Once she got to college, I actually missed her less. She's working hard and has made new friends, and she has her own radio show on the college station. It's a comfort knowing she's found a good academic fit and isn't celebrating her independence by pouring beer down her gullet and dousing her t-shirt with water.

Heir's spring break was last week. I took a day off work, and we went on a mini-road trip. We drove to the Jersey Shore, where we settled in deserted Wildwood (many, many 1950s-era motels, Heir loves that kind of stuff). After having a sandwich at the only diner that was open, we walked the empty boardwalk, stared at the empty amusement piers, and took a long stroll on the beach, down by the surf.

This gave us plenty of time to talk. And it was a pleasure to see The Heir go all gooey over those cheesy motels. It's like the town has a competition to see who can win "Craziest Motel Theme." I mean, come on. A hotel called "The Crusader," with a two-story mosaic of a Knight Templar on the side? Tacky just doesn't begin to cover it.

But that's Wildwood, NJ. It's famous for such foolishness.

A word about finding dangerous stuff in the sand at the Jersey Shore:

YES.

Sorry, Gov. Corzine, but the truth will out.

Heir and I were enjoying the pounding surf when she looked down and said, "Oh, it had to happen."

Lying at our feet was a razor blade. Just outta nowhere.

I guess we could be defying the odds by finding a razor blade on a 10-mile stretch of beach, on a mid-March day. But you know, it's the Jersey Shore, and Wildwood at that. So we're not talking long odds here.

Notwithstanding the stray health hazard, and the incessant drone of bulldozers building beaches -- everywhere we went -- Heir and I enjoyed our day at the shore. We even headed home on the Delsea Drive, a back road that winds straight from Cape May to Wenonah, home roost of every buzzard who is any buzzard in the Garden State.

Yesterday Heir went back to college.

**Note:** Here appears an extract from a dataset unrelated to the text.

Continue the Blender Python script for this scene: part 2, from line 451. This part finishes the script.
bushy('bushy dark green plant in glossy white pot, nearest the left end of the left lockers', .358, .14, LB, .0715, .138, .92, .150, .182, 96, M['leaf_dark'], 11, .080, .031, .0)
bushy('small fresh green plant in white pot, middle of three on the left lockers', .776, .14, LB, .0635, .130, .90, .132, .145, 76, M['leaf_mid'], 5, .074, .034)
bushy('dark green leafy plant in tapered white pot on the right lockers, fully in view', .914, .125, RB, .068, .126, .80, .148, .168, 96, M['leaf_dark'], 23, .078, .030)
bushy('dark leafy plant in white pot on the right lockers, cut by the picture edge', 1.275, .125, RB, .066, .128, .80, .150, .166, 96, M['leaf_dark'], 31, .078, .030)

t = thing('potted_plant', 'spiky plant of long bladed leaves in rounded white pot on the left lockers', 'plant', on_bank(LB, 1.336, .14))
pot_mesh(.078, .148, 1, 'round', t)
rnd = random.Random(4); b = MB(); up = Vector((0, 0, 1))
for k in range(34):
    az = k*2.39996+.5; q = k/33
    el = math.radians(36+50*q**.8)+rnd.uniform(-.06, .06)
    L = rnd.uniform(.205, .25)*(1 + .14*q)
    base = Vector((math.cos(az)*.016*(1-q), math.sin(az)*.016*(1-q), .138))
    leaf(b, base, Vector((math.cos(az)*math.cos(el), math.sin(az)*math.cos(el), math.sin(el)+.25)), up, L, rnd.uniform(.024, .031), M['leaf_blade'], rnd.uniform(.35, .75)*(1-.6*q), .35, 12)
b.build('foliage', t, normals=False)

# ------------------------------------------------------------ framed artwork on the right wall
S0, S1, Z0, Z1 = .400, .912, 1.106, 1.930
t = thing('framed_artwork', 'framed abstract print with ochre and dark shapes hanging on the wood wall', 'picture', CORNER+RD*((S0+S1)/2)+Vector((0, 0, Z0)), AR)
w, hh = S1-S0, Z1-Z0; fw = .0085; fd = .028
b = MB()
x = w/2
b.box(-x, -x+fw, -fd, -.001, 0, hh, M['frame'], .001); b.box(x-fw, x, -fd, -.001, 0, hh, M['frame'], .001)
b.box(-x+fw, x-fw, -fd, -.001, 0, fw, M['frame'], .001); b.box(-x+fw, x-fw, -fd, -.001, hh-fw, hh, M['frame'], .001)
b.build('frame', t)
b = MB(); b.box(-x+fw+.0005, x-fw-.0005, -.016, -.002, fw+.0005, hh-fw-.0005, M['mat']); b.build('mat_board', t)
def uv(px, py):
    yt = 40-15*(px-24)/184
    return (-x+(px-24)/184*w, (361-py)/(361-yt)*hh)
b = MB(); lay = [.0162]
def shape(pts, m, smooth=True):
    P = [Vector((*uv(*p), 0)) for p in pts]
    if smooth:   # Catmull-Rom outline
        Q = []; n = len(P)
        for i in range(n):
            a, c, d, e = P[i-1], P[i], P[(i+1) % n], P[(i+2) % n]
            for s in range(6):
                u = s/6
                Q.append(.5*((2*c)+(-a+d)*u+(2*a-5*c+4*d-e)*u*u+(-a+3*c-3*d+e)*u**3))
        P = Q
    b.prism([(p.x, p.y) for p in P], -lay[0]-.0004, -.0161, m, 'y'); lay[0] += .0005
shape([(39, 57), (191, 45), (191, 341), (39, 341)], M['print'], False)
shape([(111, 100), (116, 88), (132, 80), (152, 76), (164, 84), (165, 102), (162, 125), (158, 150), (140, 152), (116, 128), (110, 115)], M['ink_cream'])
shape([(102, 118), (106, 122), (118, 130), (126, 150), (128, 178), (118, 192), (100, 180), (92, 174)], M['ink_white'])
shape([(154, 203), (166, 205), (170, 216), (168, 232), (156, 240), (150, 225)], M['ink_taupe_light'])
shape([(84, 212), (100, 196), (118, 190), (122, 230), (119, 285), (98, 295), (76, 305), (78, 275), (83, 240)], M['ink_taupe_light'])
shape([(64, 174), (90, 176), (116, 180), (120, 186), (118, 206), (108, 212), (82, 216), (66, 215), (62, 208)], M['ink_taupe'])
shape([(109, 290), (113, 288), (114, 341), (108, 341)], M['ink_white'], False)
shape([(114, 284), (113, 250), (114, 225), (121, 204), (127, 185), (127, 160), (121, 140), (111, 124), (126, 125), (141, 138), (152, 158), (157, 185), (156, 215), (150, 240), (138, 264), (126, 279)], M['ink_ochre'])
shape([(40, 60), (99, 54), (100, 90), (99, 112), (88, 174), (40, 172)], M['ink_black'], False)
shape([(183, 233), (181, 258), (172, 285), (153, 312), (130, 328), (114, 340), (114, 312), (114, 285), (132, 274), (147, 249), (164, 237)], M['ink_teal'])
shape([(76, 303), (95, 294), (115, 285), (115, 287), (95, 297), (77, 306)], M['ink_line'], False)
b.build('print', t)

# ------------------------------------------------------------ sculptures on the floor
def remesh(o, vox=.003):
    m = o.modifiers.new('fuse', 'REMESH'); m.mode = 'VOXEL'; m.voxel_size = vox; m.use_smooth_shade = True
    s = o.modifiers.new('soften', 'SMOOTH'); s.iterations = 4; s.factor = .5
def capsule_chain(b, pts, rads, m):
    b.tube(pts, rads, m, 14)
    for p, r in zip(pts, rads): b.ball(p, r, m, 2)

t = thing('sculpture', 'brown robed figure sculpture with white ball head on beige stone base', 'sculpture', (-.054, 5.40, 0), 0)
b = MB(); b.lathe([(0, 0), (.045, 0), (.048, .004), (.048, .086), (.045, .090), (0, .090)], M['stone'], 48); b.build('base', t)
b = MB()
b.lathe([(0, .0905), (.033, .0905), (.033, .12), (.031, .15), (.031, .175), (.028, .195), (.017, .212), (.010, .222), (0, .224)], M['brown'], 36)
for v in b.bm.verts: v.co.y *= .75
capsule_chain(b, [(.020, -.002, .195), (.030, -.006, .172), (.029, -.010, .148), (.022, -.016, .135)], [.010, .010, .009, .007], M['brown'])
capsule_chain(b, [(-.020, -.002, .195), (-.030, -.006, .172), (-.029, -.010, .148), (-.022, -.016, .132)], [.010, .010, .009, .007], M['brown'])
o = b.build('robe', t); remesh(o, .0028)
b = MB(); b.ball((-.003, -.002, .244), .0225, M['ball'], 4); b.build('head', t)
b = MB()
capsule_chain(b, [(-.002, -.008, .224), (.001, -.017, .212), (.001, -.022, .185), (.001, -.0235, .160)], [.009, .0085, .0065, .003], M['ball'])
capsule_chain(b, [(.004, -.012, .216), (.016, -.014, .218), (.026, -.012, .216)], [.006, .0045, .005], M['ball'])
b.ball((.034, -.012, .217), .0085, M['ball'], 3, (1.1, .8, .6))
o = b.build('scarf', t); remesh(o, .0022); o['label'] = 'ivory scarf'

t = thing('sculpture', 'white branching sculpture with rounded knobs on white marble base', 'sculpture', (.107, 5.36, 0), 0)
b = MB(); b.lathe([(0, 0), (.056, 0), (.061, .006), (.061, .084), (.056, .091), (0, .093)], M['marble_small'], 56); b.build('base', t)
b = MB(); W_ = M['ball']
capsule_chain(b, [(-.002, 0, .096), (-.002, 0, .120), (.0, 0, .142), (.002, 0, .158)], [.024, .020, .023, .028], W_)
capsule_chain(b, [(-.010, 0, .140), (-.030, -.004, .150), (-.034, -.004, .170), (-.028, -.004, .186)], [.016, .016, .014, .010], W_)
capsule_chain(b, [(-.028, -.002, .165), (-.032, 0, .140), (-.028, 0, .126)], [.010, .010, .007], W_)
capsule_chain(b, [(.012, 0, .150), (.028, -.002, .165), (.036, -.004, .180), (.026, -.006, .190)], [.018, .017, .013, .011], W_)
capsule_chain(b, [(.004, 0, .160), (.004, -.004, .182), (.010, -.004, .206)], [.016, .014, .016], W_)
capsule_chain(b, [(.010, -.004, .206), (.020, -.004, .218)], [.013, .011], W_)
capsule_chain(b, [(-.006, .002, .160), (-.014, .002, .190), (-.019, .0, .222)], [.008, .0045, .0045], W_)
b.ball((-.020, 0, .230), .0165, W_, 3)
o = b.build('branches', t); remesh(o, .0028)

It was harder than ever to leave her in that great big dorm. But she'll be home soon for the summer. Heck, at the end of four years she'll probably be home again for a long time. What do you do with a liberal arts degree in a state where you can't rent a slum box for less than $1000 a month?

Today I'm sitting here in my home office, with Decibel the Parrot beside me in his cage. The Heir is going to be 20, but Decibel is older. He's 22 and showing no signs of slowing down. IN FACT, EVEN AS I WRITE HE'S SCREECHING AT THE TOP OF HIS BLOODY LUNGS.

Why can't parrots go to college? I won't even ask for financial aid.

3 comments:

Hecate said...

The Heir will always land on her feet. I can tell.

yellowdoggranny said...

the heir will be our first female president..
I think i have some books that the heir would love to get her little hands on..tell me some interests of the spare and see what i have for her...

Alex Pendragon said...

There's something that is shared between Mother and Maiden that Fathers and Sons wil probably never know, not as if they ever wanted to. I am jealous, and I don't even have a son. I have twin daughters, but they are THE Wife's, not mine, so that connection is tenuous at best. I chose not to procreate, personally, so here I am.

Could somebody please tell me what job ANY liberal arts major ever qualified for? Why is this degree even still around? Why does it cost so damn much? Christ, nursing school (an associate in SCIENCE) will land you a DAMN good job! What does a librarian make?

Decibel is going to spend many more years reminding you that caging a bird has it's price.